To a Greek mathematician, a number was fundamentally a measure of something geometric, like the length of a segment. The square of a number is not some abstract operation: it’s just the area of a particular figure, a square. An equation was a way of describing a geometrical problem. Equations were solved geometrically.
Here’s an example. Suppose you have unknown numbers x and y, and you know the difference between them and also their product. Can you find x and y? In algebraic terms, you manipulate some unknowns, express y in terms of x and substitute, arrive at a quadratic equation in x, and find the result. Greek mathematicians weren’t able to write it this way, in words or in symbols. That just wasn’t a way of looking at this problem, or a method of solving it, that they could recognize.
Here’s how they thought: you have two unknown lengths. You know by how much one is greater than the other, and you also have a square whose area is equal to the rectangle built on those lengths. Can you find these unknown lengths? Well, you can do it this way: take the difference between them, drawn as a line segment AB. Find its middle point C. Draw a line BQ perpendicular to AB at point B, of length equal to the side of the square you have. Now take the hypotenuse CQ, and add it to the original line AB, prolonging it to the point D. You have one of the unknown lengths in the segment CD.

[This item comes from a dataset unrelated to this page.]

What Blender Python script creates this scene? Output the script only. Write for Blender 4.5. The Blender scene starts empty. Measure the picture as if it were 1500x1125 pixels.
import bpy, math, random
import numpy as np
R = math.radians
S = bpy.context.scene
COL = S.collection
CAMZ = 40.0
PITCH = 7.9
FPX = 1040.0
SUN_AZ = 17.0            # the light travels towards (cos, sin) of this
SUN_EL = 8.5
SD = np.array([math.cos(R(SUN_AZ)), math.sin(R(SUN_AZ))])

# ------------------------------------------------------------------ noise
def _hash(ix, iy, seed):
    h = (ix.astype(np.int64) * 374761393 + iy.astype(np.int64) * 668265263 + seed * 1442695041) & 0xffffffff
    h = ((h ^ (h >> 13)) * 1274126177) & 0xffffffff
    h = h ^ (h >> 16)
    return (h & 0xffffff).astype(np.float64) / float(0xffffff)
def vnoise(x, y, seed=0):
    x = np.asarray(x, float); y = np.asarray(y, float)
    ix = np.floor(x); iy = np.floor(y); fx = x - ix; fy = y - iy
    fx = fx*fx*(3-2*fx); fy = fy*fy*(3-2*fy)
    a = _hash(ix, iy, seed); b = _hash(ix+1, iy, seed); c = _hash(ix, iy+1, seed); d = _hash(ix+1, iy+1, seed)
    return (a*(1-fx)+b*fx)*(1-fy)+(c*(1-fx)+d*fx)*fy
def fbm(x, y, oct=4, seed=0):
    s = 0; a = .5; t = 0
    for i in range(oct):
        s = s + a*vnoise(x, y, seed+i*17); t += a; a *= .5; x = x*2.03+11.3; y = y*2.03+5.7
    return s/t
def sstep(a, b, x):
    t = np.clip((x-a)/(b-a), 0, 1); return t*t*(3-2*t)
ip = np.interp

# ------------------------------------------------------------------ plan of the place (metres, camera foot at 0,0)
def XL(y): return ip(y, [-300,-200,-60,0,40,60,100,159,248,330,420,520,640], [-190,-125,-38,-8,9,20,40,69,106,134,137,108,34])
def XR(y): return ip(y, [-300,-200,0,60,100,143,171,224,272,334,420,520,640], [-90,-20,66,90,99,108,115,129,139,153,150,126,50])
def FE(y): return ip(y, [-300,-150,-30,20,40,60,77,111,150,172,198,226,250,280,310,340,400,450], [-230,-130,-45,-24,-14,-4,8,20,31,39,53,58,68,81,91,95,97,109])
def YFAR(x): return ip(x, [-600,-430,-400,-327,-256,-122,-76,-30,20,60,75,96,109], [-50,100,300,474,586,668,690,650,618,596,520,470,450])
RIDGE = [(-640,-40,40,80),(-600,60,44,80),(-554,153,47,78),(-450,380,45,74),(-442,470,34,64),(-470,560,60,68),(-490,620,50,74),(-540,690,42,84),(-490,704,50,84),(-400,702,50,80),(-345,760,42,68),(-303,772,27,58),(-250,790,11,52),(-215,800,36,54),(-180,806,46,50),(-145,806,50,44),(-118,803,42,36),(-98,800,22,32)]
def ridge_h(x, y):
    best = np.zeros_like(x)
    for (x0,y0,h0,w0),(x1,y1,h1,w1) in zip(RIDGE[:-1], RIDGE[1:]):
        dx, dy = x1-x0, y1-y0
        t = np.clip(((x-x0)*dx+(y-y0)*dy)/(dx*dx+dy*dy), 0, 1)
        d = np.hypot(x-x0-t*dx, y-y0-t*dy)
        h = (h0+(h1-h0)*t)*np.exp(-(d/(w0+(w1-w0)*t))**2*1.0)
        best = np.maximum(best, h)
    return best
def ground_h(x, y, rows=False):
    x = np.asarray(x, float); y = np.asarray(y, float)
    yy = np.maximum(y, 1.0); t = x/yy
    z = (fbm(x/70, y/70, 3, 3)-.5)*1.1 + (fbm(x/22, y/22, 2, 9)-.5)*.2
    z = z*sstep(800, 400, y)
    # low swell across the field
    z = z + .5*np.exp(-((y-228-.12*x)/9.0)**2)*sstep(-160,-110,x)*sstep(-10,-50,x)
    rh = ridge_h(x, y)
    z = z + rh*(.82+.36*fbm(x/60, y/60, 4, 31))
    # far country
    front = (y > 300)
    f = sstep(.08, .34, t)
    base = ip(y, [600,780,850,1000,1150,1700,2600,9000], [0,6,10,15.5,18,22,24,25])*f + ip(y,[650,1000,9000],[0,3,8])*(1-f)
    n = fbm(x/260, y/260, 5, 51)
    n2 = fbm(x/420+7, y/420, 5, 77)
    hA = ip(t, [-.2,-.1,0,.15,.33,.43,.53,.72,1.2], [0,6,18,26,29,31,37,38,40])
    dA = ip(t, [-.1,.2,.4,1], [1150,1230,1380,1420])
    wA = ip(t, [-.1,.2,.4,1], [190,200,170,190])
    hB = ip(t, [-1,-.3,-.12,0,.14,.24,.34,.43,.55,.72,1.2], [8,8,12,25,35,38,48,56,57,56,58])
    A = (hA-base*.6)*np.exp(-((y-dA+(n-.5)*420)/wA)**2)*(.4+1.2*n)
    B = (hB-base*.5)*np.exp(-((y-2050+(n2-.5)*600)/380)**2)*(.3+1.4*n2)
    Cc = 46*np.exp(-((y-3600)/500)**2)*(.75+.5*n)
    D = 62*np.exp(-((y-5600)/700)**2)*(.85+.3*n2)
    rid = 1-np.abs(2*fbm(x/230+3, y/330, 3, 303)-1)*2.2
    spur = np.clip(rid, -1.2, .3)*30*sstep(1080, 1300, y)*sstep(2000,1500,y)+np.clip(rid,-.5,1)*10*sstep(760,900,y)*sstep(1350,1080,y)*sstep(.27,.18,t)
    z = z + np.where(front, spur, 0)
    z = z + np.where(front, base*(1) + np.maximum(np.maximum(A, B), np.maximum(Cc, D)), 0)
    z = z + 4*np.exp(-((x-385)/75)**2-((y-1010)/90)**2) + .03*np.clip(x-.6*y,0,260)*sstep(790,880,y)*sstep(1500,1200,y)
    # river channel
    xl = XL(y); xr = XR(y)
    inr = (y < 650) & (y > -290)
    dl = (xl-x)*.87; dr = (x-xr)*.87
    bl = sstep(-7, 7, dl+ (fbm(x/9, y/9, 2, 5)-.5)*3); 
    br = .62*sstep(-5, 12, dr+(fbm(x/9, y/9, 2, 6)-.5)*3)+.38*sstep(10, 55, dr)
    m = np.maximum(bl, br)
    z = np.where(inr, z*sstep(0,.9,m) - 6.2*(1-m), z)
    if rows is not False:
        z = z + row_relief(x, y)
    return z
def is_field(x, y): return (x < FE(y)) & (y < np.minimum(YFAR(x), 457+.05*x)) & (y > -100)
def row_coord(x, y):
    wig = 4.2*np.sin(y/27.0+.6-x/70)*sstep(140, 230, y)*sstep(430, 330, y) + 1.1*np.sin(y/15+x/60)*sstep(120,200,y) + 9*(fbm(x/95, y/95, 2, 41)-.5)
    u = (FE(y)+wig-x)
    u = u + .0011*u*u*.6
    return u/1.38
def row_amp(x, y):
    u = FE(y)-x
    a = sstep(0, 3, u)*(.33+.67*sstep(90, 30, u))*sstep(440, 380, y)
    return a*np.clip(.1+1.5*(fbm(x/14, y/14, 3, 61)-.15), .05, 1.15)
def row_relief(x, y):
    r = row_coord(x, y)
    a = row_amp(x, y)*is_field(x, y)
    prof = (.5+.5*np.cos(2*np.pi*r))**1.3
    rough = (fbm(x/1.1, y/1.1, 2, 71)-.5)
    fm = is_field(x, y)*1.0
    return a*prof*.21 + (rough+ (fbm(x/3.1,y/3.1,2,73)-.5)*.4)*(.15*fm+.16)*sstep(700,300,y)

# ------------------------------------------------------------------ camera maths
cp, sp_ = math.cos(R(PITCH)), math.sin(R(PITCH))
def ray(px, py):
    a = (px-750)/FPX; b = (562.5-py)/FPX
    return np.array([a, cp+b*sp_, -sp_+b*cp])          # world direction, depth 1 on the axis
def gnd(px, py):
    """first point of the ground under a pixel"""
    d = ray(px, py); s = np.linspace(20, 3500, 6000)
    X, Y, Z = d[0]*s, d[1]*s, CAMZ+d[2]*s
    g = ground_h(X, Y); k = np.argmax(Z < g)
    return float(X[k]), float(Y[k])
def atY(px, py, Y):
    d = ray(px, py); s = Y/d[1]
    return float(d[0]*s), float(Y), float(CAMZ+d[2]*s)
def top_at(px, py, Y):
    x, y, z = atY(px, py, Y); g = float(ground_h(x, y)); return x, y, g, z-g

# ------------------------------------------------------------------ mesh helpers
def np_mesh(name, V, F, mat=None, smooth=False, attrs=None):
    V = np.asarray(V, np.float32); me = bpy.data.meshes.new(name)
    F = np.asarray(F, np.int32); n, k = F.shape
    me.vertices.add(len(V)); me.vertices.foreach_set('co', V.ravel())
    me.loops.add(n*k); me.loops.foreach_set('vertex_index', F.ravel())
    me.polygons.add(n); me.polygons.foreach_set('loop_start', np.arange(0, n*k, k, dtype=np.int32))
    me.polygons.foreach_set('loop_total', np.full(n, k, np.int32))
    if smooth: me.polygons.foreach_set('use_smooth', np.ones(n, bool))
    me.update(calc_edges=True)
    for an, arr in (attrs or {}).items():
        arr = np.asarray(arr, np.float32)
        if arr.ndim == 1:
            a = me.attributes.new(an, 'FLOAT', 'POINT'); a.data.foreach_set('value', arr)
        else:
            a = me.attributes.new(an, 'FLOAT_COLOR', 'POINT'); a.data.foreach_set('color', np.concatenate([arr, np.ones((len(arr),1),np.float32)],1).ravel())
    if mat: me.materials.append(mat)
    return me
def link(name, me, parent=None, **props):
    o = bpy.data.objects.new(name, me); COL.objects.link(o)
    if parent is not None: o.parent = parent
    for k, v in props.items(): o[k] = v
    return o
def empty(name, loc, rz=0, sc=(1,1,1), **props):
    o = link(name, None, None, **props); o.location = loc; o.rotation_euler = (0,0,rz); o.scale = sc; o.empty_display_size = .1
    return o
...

This is straight out of Euclid. There’s also a proof that what I just described actually solves the problem; the proof is based on considering the rectangle built on the unknown lengths, cutting it into a few parts, reassembling them elsewhere, etc. That’s how Greek mathematicians solved equations. They didn’t have the mental image of x and y as these abstract entities that you can shuffle around in an equation (another abstract entity), multiply/divide by some numbers (more abstract entities) to simplify, and arrive at the algebraic result. To them, x and y were lengths you don’t know how to measure yet, and all the manipulations were inherently geometric.
Arab mathematicians changed that, and opened the way to looking at numbers, unknowns and equations “algebraically”, as separate abstract entities of their own which can be manipulated according to strict rules.

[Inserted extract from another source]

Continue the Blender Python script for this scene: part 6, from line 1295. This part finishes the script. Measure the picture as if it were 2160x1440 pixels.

They measured time on the large scale accurately enough for astronomical purposes, and on the small scale to build something as amazing as the Antikythera mechanism. They probably didn’t measure their days into minutes and seconds the way we do, the everyday functioning of the society didn’t need and couldn’t use such precision.

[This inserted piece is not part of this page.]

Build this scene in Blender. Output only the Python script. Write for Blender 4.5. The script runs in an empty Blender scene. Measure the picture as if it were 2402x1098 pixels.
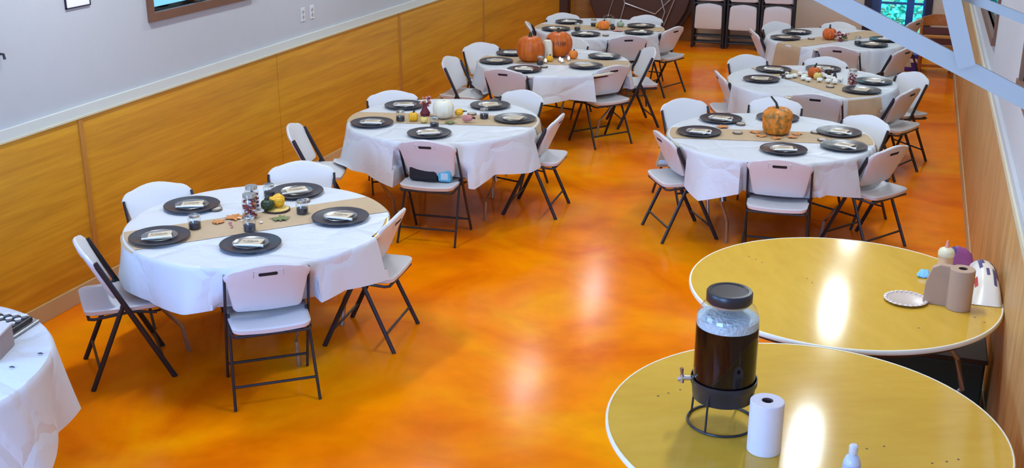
import bpy, math, random
from mathutils import Matrix, Vector

sc = bpy.context.scene
C = sc.collection

# ---------------------------------------------------------------- camera
M = ((0.9442374243515093, -0.10902662999116286, 0.3106909725222118),
     (0.3292645080070473, 0.3104918708248997, -0.8917284799301471),
     (0.0007551297270971996, 0.9443029133198858, 0.32907664407349146))
cd = bpy.data.cameras.new('camera'); cam = bpy.data.objects.new('camera', cd); C.objects.link(cam)
cam.matrix_world = Matrix(((*M[0], 4.966075), (*M[1], 0.125232), (*M[2], 2.891737), (0, 0, 0, 1)))
cd.sensor_width = 36; cd.lens = 2677.65 / 2402 * 36; cd.clip_start = 0.05; cd.clip_end = 200
sc.camera = cam

# ---------------------------------------------------------------- world, exposure
sc.view_settings.view_transform = 'Standard'; sc.view_settings.look = 'None'
sc.view_settings.gamma = 1; sc.view_settings.use_curve_mapping = False
sc.view_settings.exposure = -0.31
sc.cycles.use_denoising = True
sc.cycles.max_bounces = 8; sc.cycles.diffuse_bounces = 4; sc.cycles.glossy_bounces = 4
sc.cycles.transmission_bounces = 8; sc.cycles.transparent_max_bounces = 12
sc.cycles.caustics_reflective = False; sc.cycles.caustics_refractive = False
w = bpy.data.worlds.new('sky'); sc.world = w; w.use_nodes = True
bg = w.node_tree.nodes['Background']
bg.inputs[0].default_value = (0.42, 0.75, 1.0, 1); bg.inputs[1].default_value = 1.6

RX, YN, YE, HZ = 5.5525, -1.4, 17.2, 3.5      # right wall x, near wall y, end wall y, ceiling z

def area(name, loc, rot, sx, sy, power, col):
    d = bpy.data.lights.new(name, 'AREA'); d.shape = 'RECTANGLE'; d.size = sx; d.size_y = sy
    d.energy = power; d.color = col
    o = bpy.data.objects.new(name, d); o.location = loc; o.rotation_euler = rot; C.objects.link(o)
    return o
LAMPS = [(x, y) for y in (5.8, 8.9, 12.0, 15.1) for x in (1.0, 4.5)]
for i, (x, y) in enumerate(LAMPS):
    area('lamp_light', (x, y, HZ - 0.10), (0, 0, 0), 0.16, 0.9, {5.8: 60, 8.9: 42}.get(y, 36), (0.80, 0.93, 1.0))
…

To a Greek mathematician, a number was fundamentally a measure of something geometric, like the length of a segment. The square of a number is not some abstract operation: it’s just the area of a particular figure, a square. An equation was a way of describing a geometrical problem. Equations were solved geometrically.
Here’s an example. Suppose you have unknown numbers x and y, and you know the difference between them and also their product. Can you find x and y? In algebraic terms, you manipulate some unknowns, express y in terms of x and substitute, arrive at a quadratic equation in x, and find the result. Greek mathematicians weren’t able to write it this way, in words or in symbols. That just wasn’t a way of looking at this problem, or a method of solving it, that they could recognize.
Here’s how they thought: you have two unknown lengths. You know by how much one is greater than the other, and you also have a square whose area is equal to the rectangle built on those lengths. Can you find these unknown lengths? Well, you can do it this way: take the difference between them, drawn as a line segment AB. Find its middle point C. Draw a line BQ perpendicular to AB at point B, of length equal to the side of the square you have. Now take the hypotenuse CQ, and add it to the original line AB, prolonging it to the point D. You have one of the unknown lengths in the segment CD.
This is straight out of Euclid. There’s also a proof that what I just described actually solves the problem; the proof is based on considering the rectangle built on the unknown lengths, cutting it into a few parts, reassembling them elsewhere, etc. That’s how Greek mathematicians solved equations. They didn’t have the mental image of x and y as these abstract entities that you can shuffle around in an equation (another abstract entity), multiply/divide by some numbers (more abstract entities) to simplify, and arrive at the algebraic result. To them, x and y were lengths you don’t know how to measure yet, and all the manipulations were inherently geometric.
Arab mathematicians changed that, and opened the way to looking at numbers, unknowns and equations “algebraically”, as separate abstract entities of their own which can be manipulated according to strict rules.
Thank you. Makes much more sense now. The greeks failed to abstract number from length, so they failed to develop abstract mathematics.
How aware were they of measurements of time?
They measured time on the large scale accurately enough for astronomical purposes, and on the small scale to build something as amazing as the Antikythera mechanism. They probably didn’t measure their days into minutes and seconds the way we do, the everyday functioning of the society didn’t need and couldn’t use such precision.